衛門は、三人の中ではいちばんおだかやな評価(難といえば身分が低いことくらい)をされています。「日記」の中で「女性は気立ては良く、程々に控えめが良い、出過ぎた杭は打たれるもの」とまとめた式部には、衛門の詠歌に滲む人格に何となくシンパシーを感じているようにも見えます。
そして、オーラスかつ今回のメインイベント、清少納言についての評価ですが、これまたえらいこき下ろしようで、これこそ式部の暗黒部分、と言いたくなるような書き方をされています。

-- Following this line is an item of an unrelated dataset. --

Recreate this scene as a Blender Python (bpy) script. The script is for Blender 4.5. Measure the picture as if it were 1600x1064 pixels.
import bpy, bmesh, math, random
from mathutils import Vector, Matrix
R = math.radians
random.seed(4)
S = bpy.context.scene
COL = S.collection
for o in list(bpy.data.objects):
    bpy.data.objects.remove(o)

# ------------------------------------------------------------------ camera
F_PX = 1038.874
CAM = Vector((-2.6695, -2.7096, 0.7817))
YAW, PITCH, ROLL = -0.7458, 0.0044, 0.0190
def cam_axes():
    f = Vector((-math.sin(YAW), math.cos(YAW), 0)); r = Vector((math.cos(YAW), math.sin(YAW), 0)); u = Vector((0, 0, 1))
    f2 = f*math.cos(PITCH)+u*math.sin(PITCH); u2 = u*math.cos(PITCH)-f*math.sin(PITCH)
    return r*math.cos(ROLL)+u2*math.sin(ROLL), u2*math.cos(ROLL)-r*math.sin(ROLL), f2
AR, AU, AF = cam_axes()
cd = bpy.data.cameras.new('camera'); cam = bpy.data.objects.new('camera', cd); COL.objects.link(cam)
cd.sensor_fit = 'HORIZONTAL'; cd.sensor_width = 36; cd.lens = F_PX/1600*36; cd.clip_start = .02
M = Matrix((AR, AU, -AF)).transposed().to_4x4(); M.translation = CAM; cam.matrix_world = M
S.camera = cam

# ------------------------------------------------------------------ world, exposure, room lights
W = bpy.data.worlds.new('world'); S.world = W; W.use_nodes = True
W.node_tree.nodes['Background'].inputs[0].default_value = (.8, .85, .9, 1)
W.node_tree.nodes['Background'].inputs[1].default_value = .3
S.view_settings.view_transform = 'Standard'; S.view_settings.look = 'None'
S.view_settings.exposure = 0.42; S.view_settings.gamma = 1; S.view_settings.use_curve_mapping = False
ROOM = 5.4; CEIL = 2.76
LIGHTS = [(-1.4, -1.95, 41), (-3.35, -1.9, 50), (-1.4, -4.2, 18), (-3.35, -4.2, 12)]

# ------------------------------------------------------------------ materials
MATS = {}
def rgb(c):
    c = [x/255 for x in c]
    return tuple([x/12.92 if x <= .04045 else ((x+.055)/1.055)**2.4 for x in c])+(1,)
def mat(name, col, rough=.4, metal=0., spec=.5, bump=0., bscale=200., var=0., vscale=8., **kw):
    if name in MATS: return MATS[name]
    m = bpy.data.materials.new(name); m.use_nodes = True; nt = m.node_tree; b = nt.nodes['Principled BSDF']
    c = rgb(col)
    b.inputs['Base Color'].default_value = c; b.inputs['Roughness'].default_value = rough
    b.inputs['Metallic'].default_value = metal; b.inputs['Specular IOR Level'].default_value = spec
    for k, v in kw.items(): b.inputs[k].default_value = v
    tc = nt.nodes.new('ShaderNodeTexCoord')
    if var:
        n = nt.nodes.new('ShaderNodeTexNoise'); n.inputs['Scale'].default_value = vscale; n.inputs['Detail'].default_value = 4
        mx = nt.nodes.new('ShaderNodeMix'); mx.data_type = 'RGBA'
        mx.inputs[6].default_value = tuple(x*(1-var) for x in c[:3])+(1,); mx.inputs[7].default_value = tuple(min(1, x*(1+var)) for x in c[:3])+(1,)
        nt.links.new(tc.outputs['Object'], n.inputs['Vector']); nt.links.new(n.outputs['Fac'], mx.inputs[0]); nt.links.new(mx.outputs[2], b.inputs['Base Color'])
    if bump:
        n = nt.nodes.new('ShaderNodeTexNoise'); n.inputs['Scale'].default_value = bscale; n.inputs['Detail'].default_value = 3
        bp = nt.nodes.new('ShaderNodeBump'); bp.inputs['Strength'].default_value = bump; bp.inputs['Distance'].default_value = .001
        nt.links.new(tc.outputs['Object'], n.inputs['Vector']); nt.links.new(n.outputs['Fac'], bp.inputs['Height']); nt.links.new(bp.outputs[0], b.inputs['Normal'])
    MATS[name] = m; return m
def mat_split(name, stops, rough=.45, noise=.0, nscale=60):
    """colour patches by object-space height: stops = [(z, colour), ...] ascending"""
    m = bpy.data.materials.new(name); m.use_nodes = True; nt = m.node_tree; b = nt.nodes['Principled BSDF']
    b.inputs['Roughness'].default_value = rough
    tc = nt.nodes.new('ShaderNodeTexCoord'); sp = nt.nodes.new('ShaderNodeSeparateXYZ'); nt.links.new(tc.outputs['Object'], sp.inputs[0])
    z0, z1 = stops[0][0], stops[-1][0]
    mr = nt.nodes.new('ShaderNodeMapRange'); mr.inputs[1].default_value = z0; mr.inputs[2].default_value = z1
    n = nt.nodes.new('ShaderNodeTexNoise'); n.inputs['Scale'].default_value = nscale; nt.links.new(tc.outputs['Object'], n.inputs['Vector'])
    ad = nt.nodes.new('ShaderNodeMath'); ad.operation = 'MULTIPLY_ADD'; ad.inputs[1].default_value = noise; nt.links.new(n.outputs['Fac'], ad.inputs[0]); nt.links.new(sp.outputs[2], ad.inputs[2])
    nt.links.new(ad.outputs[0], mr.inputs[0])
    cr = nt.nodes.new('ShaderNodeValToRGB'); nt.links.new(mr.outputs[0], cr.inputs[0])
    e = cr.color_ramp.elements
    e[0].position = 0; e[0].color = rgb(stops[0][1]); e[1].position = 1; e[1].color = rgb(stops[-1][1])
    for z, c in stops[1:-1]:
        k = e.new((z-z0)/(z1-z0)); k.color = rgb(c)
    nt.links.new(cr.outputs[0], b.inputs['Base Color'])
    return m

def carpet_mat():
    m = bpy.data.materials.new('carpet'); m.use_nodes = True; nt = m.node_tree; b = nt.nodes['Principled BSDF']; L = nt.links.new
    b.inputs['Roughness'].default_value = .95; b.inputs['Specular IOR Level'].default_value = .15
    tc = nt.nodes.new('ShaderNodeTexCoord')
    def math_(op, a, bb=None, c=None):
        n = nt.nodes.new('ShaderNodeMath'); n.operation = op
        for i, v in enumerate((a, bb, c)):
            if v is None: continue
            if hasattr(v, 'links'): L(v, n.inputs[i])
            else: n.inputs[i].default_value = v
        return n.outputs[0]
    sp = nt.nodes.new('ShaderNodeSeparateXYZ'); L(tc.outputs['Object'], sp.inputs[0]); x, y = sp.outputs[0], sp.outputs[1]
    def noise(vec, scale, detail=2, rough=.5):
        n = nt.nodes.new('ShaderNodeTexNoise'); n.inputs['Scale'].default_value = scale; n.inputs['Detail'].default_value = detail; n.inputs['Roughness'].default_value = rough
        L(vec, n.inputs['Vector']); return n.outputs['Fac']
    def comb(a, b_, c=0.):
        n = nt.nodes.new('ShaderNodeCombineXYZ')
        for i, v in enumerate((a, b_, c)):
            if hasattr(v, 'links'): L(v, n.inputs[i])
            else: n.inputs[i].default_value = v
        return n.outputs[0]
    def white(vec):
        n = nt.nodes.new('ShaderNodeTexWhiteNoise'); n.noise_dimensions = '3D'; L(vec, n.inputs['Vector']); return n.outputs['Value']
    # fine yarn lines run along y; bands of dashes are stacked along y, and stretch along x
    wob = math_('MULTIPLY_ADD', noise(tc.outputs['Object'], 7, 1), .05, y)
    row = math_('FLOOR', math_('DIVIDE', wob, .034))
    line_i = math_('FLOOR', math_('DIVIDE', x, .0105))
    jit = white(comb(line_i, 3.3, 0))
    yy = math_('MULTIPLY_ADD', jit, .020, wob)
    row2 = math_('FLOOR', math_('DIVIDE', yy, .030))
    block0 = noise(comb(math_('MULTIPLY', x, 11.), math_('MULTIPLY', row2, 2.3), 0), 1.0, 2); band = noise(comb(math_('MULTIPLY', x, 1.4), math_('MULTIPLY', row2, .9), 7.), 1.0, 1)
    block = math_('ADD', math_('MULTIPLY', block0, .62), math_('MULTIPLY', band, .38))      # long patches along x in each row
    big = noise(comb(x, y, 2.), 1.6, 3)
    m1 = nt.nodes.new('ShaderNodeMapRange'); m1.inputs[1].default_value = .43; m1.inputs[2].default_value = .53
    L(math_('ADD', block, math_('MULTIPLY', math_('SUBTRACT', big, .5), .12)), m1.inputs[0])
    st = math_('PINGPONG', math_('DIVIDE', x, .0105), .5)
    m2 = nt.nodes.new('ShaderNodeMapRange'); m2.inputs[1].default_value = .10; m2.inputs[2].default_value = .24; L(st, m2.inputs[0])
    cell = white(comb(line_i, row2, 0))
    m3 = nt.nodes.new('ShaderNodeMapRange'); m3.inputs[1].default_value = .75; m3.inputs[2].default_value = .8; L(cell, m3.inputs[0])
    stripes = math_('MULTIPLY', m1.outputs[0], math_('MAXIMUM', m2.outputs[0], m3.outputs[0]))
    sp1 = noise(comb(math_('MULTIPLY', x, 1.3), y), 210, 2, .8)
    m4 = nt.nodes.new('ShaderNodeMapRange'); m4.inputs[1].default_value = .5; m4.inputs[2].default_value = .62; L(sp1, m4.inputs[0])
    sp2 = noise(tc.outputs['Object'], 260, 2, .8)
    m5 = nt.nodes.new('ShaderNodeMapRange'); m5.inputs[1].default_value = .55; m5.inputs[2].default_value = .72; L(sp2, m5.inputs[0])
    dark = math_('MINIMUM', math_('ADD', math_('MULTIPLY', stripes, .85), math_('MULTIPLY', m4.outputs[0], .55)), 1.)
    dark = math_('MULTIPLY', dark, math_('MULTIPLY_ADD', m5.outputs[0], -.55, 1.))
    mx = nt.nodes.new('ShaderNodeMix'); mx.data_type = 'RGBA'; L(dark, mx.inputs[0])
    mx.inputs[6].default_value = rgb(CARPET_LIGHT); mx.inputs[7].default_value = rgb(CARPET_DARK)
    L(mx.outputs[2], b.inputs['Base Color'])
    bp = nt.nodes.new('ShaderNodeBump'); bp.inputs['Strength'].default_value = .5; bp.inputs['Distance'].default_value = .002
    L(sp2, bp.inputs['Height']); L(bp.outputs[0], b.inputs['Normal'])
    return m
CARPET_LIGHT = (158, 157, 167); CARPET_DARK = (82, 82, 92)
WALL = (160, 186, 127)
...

清少納言については、今更に説明することはないとおもいますが、百人一首では「よをこめてとりのそらねははかるともよにあふさかのせきはゆるさじ」の人で、「源氏物語」が、世界初の大河小説なら、「枕草子」は世界初の随筆という所でしょうか、そういうものをものしたひとです。
式部が仕えていたのは彰子ですが、納言が仕えていたのは定子です。道長が彰子を中宮にしたため、皇后と呼ばれるようになったものの、親兄弟の政局争いのとばっちりを受けて一時出家しようとするほど追いつめられ思い詰め、一条帝の並々ならぬ寵愛により一度は後宮に戻りながら、最期は出産直後に急死するというあの定子です。
「日記」が書かれた頃、すでに定子は亡く、納言は定子が遺した最初の皇女の家に引き続き仕えていたようです。式部と納言に面識があったのかはわかりませんが、定子黄金時代を描写した「枕草子』もすでに出回り、式部が目にしたことは否定できません。
「枕草子」の中での納言は、「程々に控えめがよし」の式部とは正反対の、「自慢たらしいって思われるかしら、でも私の活躍は書き残しておかなくちゃね」なんていうことをかいてしまっているほどですから、ケンのたった式部の評価も、仕方ないのかもしれません。
出来れば、この「日記」中の自分への評価に対する納言の反論、後世の研究者ではない、本人同士の「あはれ」VS「をかし」、見たくもあり、恐くもあり。